Why then is The Perry Street Theatre Company’s production of Sallie Bingham’s play about Blavatsky so unabashedly lifeless? The bio-play is always a challenge for any writer. What should one leave in or out, how to find a dramatic trajectory that can encompass several years, and why tell a person’s story on the stage to begin with are questions that need to be answered if you want to keep your audience engaged. Trying to cram in a lot of information, Ms. Bingham unfortunately languishes in lakes of exposition cobbling together scenes of stilted dialogue while establishing a plot that goes relatively nowhere. For someone labeled A Dangerous Personality, Madame Blavatsky, or HPB as she preferred to be called, comes off as merely a troubled woman whose good intentions helped her to believe in her own concoctions. Who doesn’t know someone with this kind of psychology? How fascinating an exploration of this facet of the story could be. But Ms. Bingham, I feel, wants us to take HPB at face value and that the subsequent denunciations of her by religious and scientific circles alike were cruel and unfounded.

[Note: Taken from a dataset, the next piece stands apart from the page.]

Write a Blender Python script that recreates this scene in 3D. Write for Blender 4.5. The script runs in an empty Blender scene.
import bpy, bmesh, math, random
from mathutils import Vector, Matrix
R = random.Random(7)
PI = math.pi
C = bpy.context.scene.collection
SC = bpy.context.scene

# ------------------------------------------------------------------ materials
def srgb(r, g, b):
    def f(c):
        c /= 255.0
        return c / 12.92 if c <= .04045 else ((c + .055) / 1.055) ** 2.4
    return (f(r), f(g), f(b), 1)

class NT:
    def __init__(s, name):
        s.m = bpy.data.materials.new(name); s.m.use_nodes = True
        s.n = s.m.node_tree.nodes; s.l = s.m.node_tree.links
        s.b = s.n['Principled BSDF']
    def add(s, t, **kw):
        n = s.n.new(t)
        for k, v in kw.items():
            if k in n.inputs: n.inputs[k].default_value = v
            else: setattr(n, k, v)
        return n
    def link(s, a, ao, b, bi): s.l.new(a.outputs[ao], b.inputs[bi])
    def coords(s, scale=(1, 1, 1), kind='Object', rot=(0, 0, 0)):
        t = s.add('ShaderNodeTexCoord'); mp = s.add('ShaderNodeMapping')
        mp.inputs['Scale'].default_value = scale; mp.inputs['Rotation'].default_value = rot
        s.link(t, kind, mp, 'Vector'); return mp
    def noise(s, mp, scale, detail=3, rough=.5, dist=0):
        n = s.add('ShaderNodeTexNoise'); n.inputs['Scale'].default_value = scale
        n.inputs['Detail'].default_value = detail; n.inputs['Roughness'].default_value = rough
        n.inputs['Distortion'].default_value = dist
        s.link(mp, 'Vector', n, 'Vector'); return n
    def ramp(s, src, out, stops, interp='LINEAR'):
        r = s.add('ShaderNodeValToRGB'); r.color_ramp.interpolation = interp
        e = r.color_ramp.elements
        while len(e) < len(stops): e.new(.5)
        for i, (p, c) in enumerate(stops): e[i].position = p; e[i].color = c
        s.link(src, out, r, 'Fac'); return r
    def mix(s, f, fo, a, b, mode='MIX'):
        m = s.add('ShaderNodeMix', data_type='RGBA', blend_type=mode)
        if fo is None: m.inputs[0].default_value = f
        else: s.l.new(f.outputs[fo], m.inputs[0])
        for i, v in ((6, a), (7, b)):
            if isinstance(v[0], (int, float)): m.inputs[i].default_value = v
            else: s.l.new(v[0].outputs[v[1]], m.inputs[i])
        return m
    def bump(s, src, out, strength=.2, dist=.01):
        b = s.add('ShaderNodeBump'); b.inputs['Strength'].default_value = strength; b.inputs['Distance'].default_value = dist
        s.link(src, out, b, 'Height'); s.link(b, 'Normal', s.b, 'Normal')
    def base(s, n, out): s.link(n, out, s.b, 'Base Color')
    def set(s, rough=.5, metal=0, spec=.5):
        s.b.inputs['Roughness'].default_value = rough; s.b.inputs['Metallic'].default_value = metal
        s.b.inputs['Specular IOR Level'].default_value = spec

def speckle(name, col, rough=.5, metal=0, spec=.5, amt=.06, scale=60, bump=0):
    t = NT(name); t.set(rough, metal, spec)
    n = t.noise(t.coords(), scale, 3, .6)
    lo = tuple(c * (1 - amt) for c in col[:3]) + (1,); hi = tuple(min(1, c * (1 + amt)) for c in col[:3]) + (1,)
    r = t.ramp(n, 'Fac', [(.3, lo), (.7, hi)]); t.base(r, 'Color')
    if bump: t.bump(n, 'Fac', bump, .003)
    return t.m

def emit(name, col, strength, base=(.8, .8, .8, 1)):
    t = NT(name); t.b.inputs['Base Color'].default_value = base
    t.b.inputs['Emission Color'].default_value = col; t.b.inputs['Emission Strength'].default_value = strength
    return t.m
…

Everyone involved with the production has solid professional credits but simply end up at sea when trying to get this leaden boat to float. Director Martin Platt seems to have thrown up his hands, staging the work clumsily on Bill Clarke’s cheap looking sets. The lighting of Tom Sturge is quite less than subtle and while Martha Hally’s costumes succeed in some places they go woefully astray in others. The actors have all done much better work elsewhere. How could they not?
The brief history of HPB in the program (taken from the internet) intrigued me enough to google her. It is no wonder why the playwright was overwhelmed. When I attend my next séance I’m going to attempt contact with Madame Blavatsky and ask her why she didn’t send a few ‘astral telegrams’ to Ms. Bingham.